* _What you should do_: Quote every line below exactly and skip any picture.
####
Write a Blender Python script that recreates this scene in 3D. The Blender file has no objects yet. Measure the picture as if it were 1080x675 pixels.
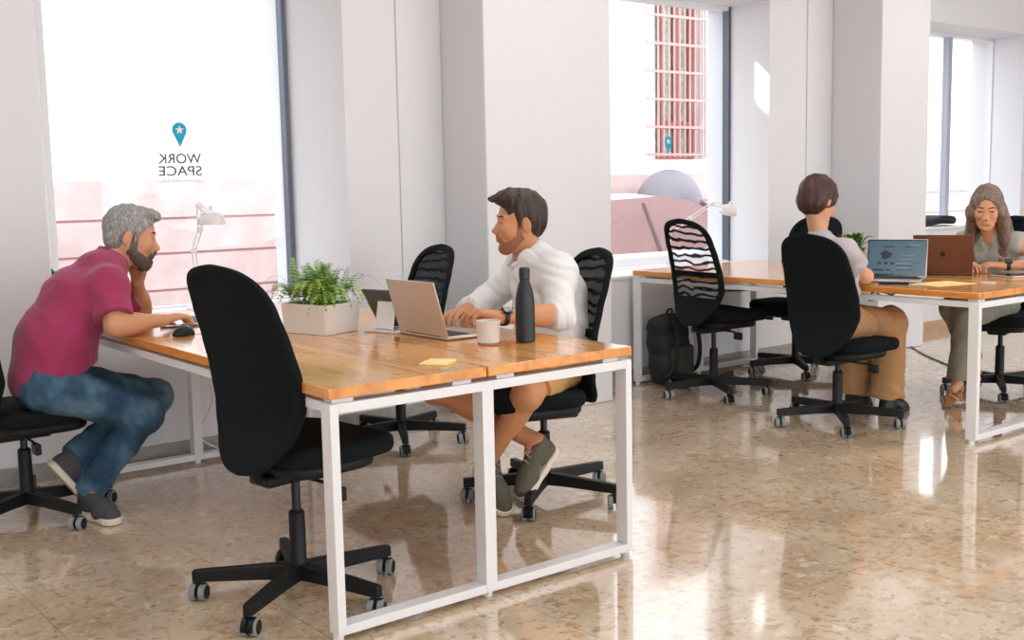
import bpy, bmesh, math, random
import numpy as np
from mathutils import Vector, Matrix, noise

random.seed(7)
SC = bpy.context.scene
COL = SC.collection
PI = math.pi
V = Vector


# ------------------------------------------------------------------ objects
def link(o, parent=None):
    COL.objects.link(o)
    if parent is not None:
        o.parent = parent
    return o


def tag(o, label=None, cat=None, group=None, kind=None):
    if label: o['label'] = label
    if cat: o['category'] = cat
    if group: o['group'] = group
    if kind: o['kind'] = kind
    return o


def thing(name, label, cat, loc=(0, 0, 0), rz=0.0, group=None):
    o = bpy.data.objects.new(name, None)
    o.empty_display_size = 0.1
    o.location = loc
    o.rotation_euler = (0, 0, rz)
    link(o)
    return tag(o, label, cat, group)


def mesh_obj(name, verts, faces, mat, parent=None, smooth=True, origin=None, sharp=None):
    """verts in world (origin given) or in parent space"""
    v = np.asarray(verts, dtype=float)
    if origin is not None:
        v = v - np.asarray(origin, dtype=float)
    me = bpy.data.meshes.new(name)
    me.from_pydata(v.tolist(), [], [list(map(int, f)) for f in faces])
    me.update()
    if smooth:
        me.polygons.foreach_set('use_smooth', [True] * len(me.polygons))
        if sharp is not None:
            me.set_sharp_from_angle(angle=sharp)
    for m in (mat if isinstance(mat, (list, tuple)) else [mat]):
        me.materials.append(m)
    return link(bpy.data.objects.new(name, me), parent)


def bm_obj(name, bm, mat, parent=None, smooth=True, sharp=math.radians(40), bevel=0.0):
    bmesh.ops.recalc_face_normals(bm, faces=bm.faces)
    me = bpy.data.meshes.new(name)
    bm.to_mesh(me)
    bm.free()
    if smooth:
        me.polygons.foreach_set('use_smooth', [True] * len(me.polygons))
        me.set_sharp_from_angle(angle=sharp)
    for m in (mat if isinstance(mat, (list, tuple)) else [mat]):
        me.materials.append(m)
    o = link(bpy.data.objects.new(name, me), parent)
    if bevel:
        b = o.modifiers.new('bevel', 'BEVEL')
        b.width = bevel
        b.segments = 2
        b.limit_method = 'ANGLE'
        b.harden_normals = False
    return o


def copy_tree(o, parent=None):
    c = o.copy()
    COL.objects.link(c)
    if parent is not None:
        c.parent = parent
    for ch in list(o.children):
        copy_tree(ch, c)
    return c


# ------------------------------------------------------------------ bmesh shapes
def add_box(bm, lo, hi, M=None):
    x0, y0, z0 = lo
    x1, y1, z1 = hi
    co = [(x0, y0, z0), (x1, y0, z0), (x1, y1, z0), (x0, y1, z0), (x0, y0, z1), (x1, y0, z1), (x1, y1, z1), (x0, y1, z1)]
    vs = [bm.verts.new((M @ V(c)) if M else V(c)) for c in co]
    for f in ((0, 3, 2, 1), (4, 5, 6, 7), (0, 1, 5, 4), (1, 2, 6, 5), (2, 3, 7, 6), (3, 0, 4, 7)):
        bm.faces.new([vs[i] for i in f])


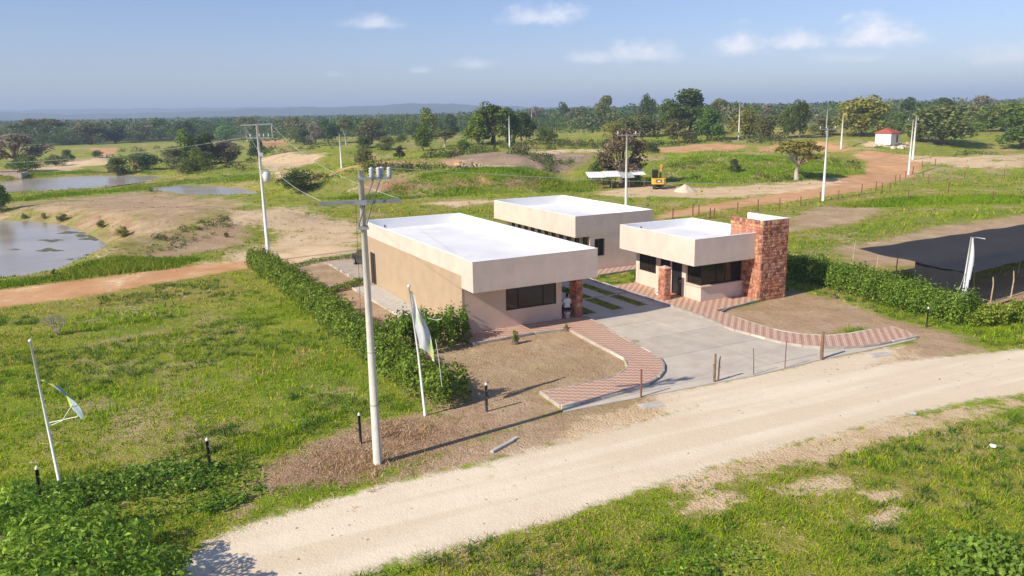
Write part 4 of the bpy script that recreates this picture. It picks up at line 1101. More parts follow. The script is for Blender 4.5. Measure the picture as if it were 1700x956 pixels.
####
* _Exercise result_:
Write a Blender Python script that recreates this scene in 3D. The Blender file has no objects yet. Measure the picture as if it were 1080x675 pixels.
import bpy, bmesh, math, random
import numpy as np
from mathutils import Vector, Matrix, noise

random.seed(7)
SC = bpy.context.scene
COL = SC.collection
PI = math.pi
V = Vector


# ------------------------------------------------------------------ objects
def link(o, parent=None):
    COL.objects.link(o)
    if parent is not None:
        o.parent = parent
    return o


def tag(o, label=None, cat=None, group=None, kind=None):
    if label: o['label'] = label
    if cat: o['category'] = cat
    if group: o['group'] = group
    if kind: o['kind'] = kind
    return o


def thing(name, label, cat, loc=(0, 0, 0), rz=0.0, group=None):
    o = bpy.data.objects.new(name, None)
    o.empty_display_size = 0.1
    o.location = loc
    o.rotation_euler = (0, 0, rz)
    link(o)
    return tag(o, label, cat, group)


def mesh_obj(name, verts, faces, mat, parent=None, smooth=True, origin=None, sharp=None):
    """verts in world (origin given) or in parent space"""
    v = np.asarray(verts, dtype=float)
    if origin is not None:
        v = v - np.asarray(origin, dtype=float)
    me = bpy.data.meshes.new(name)
    me.from_pydata(v.tolist(), [], [list(map(int, f)) for f in faces])
    me.update()
    if smooth:
        me.polygons.foreach_set('use_smooth', [True] * len(me.polygons))
        if sharp is not None:
            me.set_sharp_from_angle(angle=sharp)
    for m in (mat if isinstance(mat, (list, tuple)) else [mat]):
        me.materials.append(m)
    return link(bpy.data.objects.new(name, me), parent)


def bm_obj(name, bm, mat, parent=None, smooth=True, sharp=math.radians(40), bevel=0.0):
    bmesh.ops.recalc_face_normals(bm, faces=bm.faces)
    me = bpy.data.meshes.new(name)
    bm.to_mesh(me)
    bm.free()
    if smooth:
        me.polygons.foreach_set('use_smooth', [True] * len(me.polygons))
        me.set_sharp_from_angle(angle=sharp)
    for m in (mat if isinstance(mat, (list, tuple)) else [mat]):
        me.materials.append(m)
    o = link(bpy.data.objects.new(name, me), parent)
    if bevel:
        b = o.modifiers.new('bevel', 'BEVEL')
        b.width = bevel
        b.segments = 2
        b.limit_method = 'ANGLE'
        b.harden_normals = False
    return o


def copy_tree(o, parent=None):
    c = o.copy()
    COL.objects.link(c)
    if parent is not None:
        c.parent = parent
    for ch in list(o.children):
        copy_tree(ch, c)
    return c


# ------------------------------------------------------------------ bmesh shapes
def add_box(bm, lo, hi, M=None):
    x0, y0, z0 = lo
    x1, y1, z1 = hi
    co = [(x0, y0, z0), (x1, y0, z0), (x1, y1, z0), (x0, y1, z0), (x0, y0, z1), (x1, y0, z1), (x1, y1, z1), (x0, y1, z1)]
    vs = [bm.verts.new((M @ V(c)) if M else V(c)) for c in co]
    for f in ((0, 3, 2, 1), (4, 5, 6, 7), (0, 1, 5, 4), (1, 2, 6, 5), (2, 3, 7, 6), (3, 0, 4, 7)):
        bm.faces.new([vs[i] for i in f])


Write part 4 of the bpy script that recreates this picture. It picks up at line 1101. More parts follow. The script is for Blender 4.5. Measure the picture as if it were 1700x956 pixels.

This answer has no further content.